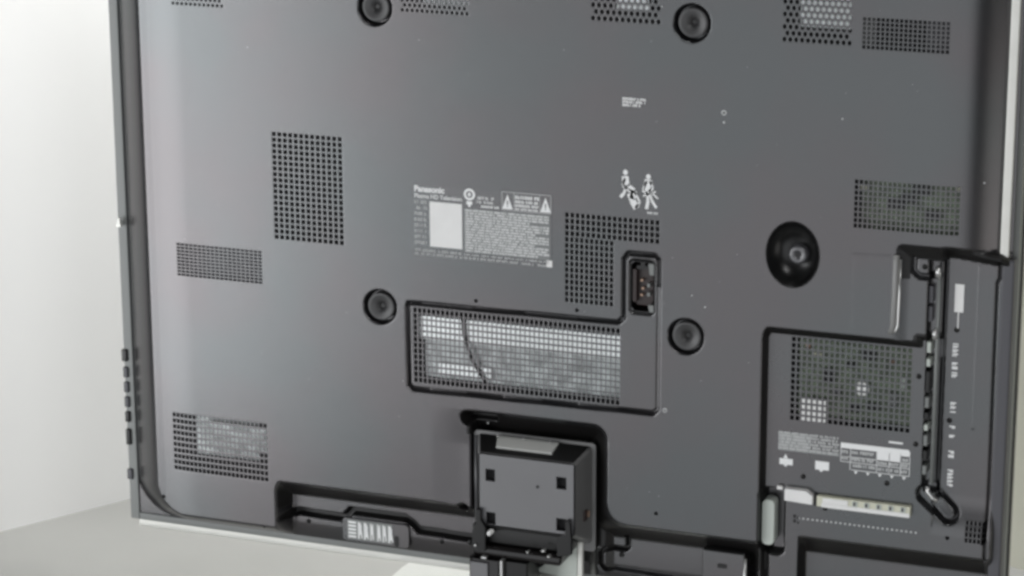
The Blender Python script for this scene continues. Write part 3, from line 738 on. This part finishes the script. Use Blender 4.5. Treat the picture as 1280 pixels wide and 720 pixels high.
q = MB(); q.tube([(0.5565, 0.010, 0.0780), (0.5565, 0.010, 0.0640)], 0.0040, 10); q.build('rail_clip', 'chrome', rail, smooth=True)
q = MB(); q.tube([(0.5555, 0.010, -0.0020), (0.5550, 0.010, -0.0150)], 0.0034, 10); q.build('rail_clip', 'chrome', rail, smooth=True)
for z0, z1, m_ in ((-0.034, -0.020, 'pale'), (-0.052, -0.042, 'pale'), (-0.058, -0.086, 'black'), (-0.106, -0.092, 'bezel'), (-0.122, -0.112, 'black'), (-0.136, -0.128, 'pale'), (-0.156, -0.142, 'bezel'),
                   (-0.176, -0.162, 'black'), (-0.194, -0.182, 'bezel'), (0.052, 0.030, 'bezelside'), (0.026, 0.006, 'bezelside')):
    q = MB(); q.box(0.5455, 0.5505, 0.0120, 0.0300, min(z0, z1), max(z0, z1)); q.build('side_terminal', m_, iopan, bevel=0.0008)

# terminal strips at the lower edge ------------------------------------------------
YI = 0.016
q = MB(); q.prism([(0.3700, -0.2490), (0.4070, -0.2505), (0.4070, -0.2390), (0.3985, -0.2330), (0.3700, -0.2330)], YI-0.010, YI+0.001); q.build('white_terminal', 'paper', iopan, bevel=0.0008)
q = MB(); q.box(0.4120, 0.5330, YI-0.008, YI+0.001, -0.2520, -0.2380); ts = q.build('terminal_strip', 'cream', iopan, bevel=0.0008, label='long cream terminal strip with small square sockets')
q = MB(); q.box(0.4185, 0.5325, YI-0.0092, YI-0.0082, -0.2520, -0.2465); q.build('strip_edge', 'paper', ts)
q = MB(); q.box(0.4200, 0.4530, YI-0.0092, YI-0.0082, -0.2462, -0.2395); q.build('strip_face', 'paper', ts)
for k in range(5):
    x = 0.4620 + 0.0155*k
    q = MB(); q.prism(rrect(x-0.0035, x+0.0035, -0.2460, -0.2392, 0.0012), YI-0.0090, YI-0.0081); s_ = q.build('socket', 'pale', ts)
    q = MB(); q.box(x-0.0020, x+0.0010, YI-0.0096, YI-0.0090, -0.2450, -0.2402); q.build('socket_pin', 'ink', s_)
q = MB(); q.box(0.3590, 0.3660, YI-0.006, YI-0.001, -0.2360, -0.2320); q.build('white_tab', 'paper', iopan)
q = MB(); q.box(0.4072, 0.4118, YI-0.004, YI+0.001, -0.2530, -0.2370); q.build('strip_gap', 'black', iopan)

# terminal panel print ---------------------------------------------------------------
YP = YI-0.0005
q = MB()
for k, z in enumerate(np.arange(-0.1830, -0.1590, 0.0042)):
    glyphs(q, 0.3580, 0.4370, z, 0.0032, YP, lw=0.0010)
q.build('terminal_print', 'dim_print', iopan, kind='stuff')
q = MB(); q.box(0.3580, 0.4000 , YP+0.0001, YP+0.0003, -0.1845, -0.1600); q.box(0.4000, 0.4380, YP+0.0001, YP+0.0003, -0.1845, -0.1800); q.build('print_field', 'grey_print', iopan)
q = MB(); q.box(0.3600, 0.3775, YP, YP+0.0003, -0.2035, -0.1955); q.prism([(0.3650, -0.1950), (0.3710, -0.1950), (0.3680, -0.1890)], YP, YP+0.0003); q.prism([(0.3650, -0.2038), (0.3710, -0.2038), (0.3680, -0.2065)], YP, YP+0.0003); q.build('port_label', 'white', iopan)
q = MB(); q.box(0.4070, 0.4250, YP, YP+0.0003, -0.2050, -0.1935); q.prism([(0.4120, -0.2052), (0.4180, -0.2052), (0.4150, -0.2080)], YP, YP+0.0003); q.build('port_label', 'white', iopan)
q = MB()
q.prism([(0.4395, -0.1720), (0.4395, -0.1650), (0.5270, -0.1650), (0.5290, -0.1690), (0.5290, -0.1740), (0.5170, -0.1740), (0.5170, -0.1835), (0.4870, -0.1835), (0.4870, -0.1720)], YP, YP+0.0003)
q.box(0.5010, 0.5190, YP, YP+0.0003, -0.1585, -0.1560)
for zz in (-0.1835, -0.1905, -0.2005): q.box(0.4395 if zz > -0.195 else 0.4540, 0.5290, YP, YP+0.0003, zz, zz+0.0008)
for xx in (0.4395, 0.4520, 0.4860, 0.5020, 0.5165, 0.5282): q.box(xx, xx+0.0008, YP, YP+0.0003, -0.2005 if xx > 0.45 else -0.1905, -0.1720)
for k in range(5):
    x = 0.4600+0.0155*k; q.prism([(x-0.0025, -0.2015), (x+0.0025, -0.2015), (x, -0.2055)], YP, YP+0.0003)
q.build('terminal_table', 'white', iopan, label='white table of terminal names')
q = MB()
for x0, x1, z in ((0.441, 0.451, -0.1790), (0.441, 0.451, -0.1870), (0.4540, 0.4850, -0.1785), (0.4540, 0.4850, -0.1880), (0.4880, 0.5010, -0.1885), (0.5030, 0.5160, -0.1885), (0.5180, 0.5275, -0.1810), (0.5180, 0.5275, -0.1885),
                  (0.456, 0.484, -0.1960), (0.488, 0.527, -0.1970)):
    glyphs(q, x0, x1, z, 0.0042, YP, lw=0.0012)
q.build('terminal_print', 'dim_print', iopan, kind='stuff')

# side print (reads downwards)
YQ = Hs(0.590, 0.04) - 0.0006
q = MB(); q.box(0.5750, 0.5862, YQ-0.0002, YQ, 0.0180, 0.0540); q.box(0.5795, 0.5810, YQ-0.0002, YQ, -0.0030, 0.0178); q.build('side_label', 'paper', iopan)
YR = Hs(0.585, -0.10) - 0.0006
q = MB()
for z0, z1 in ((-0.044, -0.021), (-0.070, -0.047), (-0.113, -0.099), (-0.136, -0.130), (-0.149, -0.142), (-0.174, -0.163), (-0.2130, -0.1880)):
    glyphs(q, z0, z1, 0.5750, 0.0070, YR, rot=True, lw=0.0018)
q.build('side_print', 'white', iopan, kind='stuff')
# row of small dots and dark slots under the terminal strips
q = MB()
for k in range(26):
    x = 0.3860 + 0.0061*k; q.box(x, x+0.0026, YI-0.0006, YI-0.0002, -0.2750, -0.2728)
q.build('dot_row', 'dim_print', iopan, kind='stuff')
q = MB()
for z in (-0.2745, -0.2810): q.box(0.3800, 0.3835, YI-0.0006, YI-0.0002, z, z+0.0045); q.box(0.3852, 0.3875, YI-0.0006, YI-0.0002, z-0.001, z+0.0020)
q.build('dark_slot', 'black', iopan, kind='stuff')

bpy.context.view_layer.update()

* **INSTRUCTION**: Print the full listing exactly, dropping the pictures.

* **TASK RESPONSE**:
The Blender Python script for this scene continues. Write part 3, from line 738 on. This part finishes the script. Use Blender 4.5. Treat the picture as 1280 pixels wide and 720 pixels high.
q = MB(); q.tube([(0.5565, 0.010, 0.0780), (0.5565, 0.010, 0.0640)], 0.0040, 10); q.build('rail_clip', 'chrome', rail, smooth=True)
q = MB(); q.tube([(0.5555, 0.010, -0.0020), (0.5550, 0.010, -0.0150)], 0.0034, 10); q.build('rail_clip', 'chrome', rail, smooth=True)
for z0, z1, m_ in ((-0.034, -0.020, 'pale'), (-0.052, -0.042, 'pale'), (-0.058, -0.086, 'black'), (-0.106, -0.092, 'bezel'), (-0.122, -0.112, 'black'), (-0.136, -0.128, 'pale'), (-0.156, -0.142, 'bezel'),
                   (-0.176, -0.162, 'black'), (-0.194, -0.182, 'bezel'), (0.052, 0.030, 'bezelside'), (0.026, 0.006, 'bezelside')):
    q = MB(); q.box(0.5455, 0.5505, 0.0120, 0.0300, min(z0, z1), max(z0, z1)); q.build('side_terminal', m_, iopan, bevel=0.0008)

# terminal strips at the lower edge ------------------------------------------------
YI = 0.016
q = MB(); q.prism([(0.3700, -0.2490), (0.4070, -0.2505), (0.4070, -0.2390), (0.3985, -0.2330), (0.3700, -0.2330)], YI-0.010, YI+0.001); q.build('white_terminal', 'paper', iopan, bevel=0.0008)
q = MB(); q.box(0.4120, 0.5330, YI-0.008, YI+0.001, -0.2520, -0.2380); ts = q.build('terminal_strip', 'cream', iopan, bevel=0.0008, label='long cream terminal strip with small square sockets')
q = MB(); q.box(0.4185, 0.5325, YI-0.0092, YI-0.0082, -0.2520, -0.2465); q.build('strip_edge', 'paper', ts)
q = MB(); q.box(0.4200, 0.4530, YI-0.0092, YI-0.0082, -0.2462, -0.2395); q.build('strip_face', 'paper', ts)
for k in range(5):
    x = 0.4620 + 0.0155*k
    q = MB(); q.prism(rrect(x-0.0035, x+0.0035, -0.2460, -0.2392, 0.0012), YI-0.0090, YI-0.0081); s_ = q.build('socket', 'pale', ts)
    q = MB(); q.box(x-0.0020, x+0.0010, YI-0.0096, YI-0.0090, -0.2450, -0.2402); q.build('socket_pin', 'ink', s_)
q = MB(); q.box(0.3590, 0.3660, YI-0.006, YI-0.001, -0.2360, -0.2320); q.build('white_tab', 'paper', iopan)
q = MB(); q.box(0.4072, 0.4118, YI-0.004, YI+0.001, -0.2530, -0.2370); q.build('strip_gap', 'black', iopan)

# terminal panel print ---------------------------------------------------------------
YP = YI-0.0005
q = MB()
for k, z in enumerate(np.arange(-0.1830, -0.1590, 0.0042)):
    glyphs(q, 0.3580, 0.4370, z, 0.0032, YP, lw=0.0010)
q.build('terminal_print', 'dim_print', iopan, kind='stuff')
q = MB(); q.box(0.3580, 0.4000 , YP+0.0001, YP+0.0003, -0.1845, -0.1600); q.box(0.4000, 0.4380, YP+0.0001, YP+0.0003, -0.1845, -0.1800); q.build('print_field', 'grey_print', iopan)
q = MB(); q.box(0.3600, 0.3775, YP, YP+0.0003, -0.2035, -0.1955); q.prism([(0.3650, -0.1950), (0.3710, -0.1950), (0.3680, -0.1890)], YP, YP+0.0003); q.prism([(0.3650, -0.2038), (0.3710, -0.2038), (0.3680, -0.2065)], YP, YP+0.0003); q.build('port_label', 'white', iopan)
q = MB(); q.box(0.4070, 0.4250, YP, YP+0.0003, -0.2050, -0.1935); q.prism([(0.4120, -0.2052), (0.4180, -0.2052), (0.4150, -0.2080)], YP, YP+0.0003); q.build('port_label', 'white', iopan)
q = MB()
q.prism([(0.4395, -0.1720), (0.4395, -0.1650), (0.5270, -0.1650), (0.5290, -0.1690), (0.5290, -0.1740), (0.5170, -0.1740), (0.5170, -0.1835), (0.4870, -0.1835), (0.4870, -0.1720)], YP, YP+0.0003)
q.box(0.5010, 0.5190, YP, YP+0.0003, -0.1585, -0.1560)
for zz in (-0.1835, -0.1905, -0.2005): q.box(0.4395 if zz > -0.195 else 0.4540, 0.5290, YP, YP+0.0003, zz, zz+0.0008)
for xx in (0.4395, 0.4520, 0.4860, 0.5020, 0.5165, 0.5282): q.box(xx, xx+0.0008, YP, YP+0.0003, -0.2005 if xx > 0.45 else -0.1905, -0.1720)
for k in range(5):
    x = 0.4600+0.0155*k; q.prism([(x-0.0025, -0.2015), (x+0.0025, -0.2015), (x, -0.2055)], YP, YP+0.0003)
q.build('terminal_table', 'white', iopan, label='white table of terminal names')
q = MB()
for x0, x1, z in ((0.441, 0.451, -0.1790), (0.441, 0.451, -0.1870), (0.4540, 0.4850, -0.1785), (0.4540, 0.4850, -0.1880), (0.4880, 0.5010, -0.1885), (0.5030, 0.5160, -0.1885), (0.5180, 0.5275, -0.1810), (0.5180, 0.5275, -0.1885),
                  (0.456, 0.484, -0.1960), (0.488, 0.527, -0.1970)):
    glyphs(q, x0, x1, z, 0.0042, YP, lw=0.0012)
q.build('terminal_print', 'dim_print', iopan, kind='stuff')

# side print (reads downwards)
YQ = Hs(0.590, 0.04) - 0.0006
q = MB(); q.box(0.5750, 0.5862, YQ-0.0002, YQ, 0.0180, 0.0540); q.box(0.5795, 0.5810, YQ-0.0002, YQ, -0.0030, 0.0178); q.build('side_label', 'paper', iopan)
YR = Hs(0.585, -0.10) - 0.0006
q = MB()
for z0, z1 in ((-0.044, -0.021), (-0.070, -0.047), (-0.113, -0.099), (-0.136, -0.130), (-0.149, -0.142), (-0.174, -0.163), (-0.2130, -0.1880)):
    glyphs(q, z0, z1, 0.5750, 0.0070, YR, rot=True, lw=0.0018)
q.build('side_print', 'white', iopan, kind='stuff')
# row of small dots and dark slots under the terminal strips
q = MB()
for k in range(26):
    x = 0.3860 + 0.0061*k; q.box(x, x+0.0026, YI-0.0006, YI-0.0002, -0.2750, -0.2728)
q.build('dot_row', 'dim_print', iopan, kind='stuff')
q = MB()
for z in (-0.2745, -0.2810): q.box(0.3800, 0.3835, YI-0.0006, YI-0.0002, z, z+0.0045); q.box(0.3852, 0.3875, YI-0.0006, YI-0.0002, z-0.001, z+0.0020)
q.build('dark_slot', 'black', iopan, kind='stuff')

bpy.context.view_layer.update()